Exercise description
Copy the first line of the material below and every later line through the line containing "so.rotation_euler = sun_vec.to_track_quat('Z', 'Y').to_euler();", without any other output.

Source excerpt
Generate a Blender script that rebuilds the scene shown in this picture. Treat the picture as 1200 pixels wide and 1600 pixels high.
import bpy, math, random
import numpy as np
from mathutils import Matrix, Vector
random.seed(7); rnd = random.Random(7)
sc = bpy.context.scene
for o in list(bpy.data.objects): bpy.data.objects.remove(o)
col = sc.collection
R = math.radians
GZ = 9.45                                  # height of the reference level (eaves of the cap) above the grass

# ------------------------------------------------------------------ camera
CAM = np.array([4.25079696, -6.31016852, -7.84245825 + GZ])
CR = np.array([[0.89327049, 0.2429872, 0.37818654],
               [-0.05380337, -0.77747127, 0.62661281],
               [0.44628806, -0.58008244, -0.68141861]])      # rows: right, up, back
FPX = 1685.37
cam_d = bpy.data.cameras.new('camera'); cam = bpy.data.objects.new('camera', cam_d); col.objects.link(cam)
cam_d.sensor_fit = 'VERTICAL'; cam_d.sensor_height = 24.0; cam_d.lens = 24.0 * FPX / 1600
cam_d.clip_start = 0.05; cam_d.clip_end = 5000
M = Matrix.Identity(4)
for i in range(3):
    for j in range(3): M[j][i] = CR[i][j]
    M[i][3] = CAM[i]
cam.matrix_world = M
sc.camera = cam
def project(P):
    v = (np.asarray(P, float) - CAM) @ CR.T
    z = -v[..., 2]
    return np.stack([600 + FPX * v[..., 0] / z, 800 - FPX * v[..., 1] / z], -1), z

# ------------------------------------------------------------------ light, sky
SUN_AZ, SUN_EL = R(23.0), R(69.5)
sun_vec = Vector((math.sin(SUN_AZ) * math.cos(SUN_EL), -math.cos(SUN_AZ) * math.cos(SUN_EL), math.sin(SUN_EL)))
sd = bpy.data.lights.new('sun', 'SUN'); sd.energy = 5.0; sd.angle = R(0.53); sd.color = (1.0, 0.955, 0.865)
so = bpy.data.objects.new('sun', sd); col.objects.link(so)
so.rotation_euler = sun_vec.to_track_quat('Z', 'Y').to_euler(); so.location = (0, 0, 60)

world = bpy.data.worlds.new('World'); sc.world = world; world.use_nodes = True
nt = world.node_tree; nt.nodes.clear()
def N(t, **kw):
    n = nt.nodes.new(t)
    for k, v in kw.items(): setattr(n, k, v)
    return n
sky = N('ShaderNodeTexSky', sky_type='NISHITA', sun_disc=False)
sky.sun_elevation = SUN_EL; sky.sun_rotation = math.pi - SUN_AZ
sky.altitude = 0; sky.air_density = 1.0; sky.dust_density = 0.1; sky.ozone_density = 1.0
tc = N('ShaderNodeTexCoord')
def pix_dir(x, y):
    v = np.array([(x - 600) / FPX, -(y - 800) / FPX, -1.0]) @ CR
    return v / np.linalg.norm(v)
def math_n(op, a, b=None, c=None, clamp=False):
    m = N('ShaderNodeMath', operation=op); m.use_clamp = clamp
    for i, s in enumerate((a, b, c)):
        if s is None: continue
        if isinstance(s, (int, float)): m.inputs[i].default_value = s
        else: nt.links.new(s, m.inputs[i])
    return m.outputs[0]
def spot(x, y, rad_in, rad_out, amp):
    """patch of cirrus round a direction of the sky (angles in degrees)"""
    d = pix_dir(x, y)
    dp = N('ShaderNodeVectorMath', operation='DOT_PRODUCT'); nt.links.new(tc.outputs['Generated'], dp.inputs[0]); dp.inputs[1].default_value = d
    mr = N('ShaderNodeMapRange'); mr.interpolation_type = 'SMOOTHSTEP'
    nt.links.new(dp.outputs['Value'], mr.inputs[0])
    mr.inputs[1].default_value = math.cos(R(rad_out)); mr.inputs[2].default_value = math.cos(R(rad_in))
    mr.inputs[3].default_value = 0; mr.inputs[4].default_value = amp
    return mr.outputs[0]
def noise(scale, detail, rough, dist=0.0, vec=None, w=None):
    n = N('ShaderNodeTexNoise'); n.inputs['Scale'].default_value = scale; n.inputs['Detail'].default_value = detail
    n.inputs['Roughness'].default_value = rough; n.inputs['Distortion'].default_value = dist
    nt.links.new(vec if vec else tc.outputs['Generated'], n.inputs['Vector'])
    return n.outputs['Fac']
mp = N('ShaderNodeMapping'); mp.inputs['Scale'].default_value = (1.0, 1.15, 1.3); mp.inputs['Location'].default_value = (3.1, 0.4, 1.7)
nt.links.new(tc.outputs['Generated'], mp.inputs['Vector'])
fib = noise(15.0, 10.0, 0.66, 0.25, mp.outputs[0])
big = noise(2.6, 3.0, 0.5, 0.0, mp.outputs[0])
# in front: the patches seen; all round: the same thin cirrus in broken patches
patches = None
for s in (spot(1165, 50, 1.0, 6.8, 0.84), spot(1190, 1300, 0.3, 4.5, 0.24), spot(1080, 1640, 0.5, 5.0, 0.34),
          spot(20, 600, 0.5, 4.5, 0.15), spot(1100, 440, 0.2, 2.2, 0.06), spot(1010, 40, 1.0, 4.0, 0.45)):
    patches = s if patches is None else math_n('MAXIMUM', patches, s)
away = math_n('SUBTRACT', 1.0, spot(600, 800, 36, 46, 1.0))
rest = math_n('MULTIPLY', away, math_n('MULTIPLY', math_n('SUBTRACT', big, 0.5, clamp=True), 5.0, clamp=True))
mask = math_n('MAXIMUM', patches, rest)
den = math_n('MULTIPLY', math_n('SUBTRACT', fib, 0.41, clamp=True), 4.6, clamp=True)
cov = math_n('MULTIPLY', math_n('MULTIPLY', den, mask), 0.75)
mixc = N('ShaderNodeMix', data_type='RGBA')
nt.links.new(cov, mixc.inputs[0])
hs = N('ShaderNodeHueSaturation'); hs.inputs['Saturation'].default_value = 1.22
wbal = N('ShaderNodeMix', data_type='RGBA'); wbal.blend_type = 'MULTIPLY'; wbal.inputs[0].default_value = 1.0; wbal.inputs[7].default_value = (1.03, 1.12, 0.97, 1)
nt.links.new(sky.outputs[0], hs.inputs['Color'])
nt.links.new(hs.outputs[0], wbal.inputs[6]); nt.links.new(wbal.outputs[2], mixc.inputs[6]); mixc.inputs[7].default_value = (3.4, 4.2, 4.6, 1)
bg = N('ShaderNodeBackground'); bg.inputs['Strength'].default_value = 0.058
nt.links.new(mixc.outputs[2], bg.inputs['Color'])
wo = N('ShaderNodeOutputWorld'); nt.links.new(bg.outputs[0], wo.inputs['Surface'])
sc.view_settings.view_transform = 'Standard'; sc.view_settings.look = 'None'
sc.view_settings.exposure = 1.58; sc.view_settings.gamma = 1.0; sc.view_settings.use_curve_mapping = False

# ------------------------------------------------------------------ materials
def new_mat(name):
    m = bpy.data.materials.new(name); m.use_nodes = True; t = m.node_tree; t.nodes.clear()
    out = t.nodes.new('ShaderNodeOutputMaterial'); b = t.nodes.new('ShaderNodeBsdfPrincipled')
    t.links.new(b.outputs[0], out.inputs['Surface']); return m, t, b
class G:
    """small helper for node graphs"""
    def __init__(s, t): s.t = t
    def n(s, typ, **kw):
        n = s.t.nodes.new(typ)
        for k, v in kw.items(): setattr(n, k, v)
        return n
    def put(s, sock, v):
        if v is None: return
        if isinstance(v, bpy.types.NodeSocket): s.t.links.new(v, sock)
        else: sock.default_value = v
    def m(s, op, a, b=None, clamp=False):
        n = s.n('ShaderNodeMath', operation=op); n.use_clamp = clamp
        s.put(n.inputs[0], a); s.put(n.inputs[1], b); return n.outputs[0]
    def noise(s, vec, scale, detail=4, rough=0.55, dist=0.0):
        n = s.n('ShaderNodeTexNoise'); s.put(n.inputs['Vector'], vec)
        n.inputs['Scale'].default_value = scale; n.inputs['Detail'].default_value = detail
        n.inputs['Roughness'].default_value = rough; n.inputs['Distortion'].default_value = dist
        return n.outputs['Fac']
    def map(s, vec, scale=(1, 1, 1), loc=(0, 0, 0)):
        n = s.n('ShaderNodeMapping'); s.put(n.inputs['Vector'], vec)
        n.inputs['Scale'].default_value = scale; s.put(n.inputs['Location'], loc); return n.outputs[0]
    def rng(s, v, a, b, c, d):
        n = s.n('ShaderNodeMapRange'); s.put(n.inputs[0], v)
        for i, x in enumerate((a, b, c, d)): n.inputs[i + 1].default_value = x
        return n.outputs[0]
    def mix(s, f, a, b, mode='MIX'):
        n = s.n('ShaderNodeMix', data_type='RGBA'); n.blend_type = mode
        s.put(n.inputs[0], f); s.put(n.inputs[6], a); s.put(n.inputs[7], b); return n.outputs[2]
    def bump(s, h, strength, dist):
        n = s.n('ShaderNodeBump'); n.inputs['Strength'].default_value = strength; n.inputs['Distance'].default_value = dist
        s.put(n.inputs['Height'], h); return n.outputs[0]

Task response
Generate a Blender script that rebuilds the scene shown in this picture. Treat the picture as 1200 pixels wide and 1600 pixels high.
import bpy, math, random
import numpy as np
from mathutils import Matrix, Vector
random.seed(7); rnd = random.Random(7)
sc = bpy.context.scene
for o in list(bpy.data.objects): bpy.data.objects.remove(o)
col = sc.collection
R = math.radians
GZ = 9.45                                  # height of the reference level (eaves of the cap) above the grass

# ------------------------------------------------------------------ camera
CAM = np.array([4.25079696, -6.31016852, -7.84245825 + GZ])
CR = np.array([[0.89327049, 0.2429872, 0.37818654],
               [-0.05380337, -0.77747127, 0.62661281],
               [0.44628806, -0.58008244, -0.68141861]])      # rows: right, up, back
FPX = 1685.37
cam_d = bpy.data.cameras.new('camera'); cam = bpy.data.objects.new('camera', cam_d); col.objects.link(cam)
cam_d.sensor_fit = 'VERTICAL'; cam_d.sensor_height = 24.0; cam_d.lens = 24.0 * FPX / 1600
cam_d.clip_start = 0.05; cam_d.clip_end = 5000
M = Matrix.Identity(4)
for i in range(3):
    for j in range(3): M[j][i] = CR[i][j]
    M[i][3] = CAM[i]
cam.matrix_world = M
sc.camera = cam
def project(P):
    v = (np.asarray(P, float) - CAM) @ CR.T
    z = -v[..., 2]
    return np.stack([600 + FPX * v[..., 0] / z, 800 - FPX * v[..., 1] / z], -1), z

# ------------------------------------------------------------------ light, sky
SUN_AZ, SUN_EL = R(23.0), R(69.5)
sun_vec = Vector((math.sin(SUN_AZ) * math.cos(SUN_EL), -math.cos(SUN_AZ) * math.cos(SUN_EL), math.sin(SUN_EL)))
sd = bpy.data.lights.new('sun', 'SUN'); sd.energy = 5.0; sd.angle = R(0.53); sd.color = (1.0, 0.955, 0.865)
so = bpy.data.objects.new('sun', sd); col.objects.link(so)
so.rotation_euler = sun_vec.to_track_quat('Z', 'Y').to_euler(); so.location = (0, 0, 60)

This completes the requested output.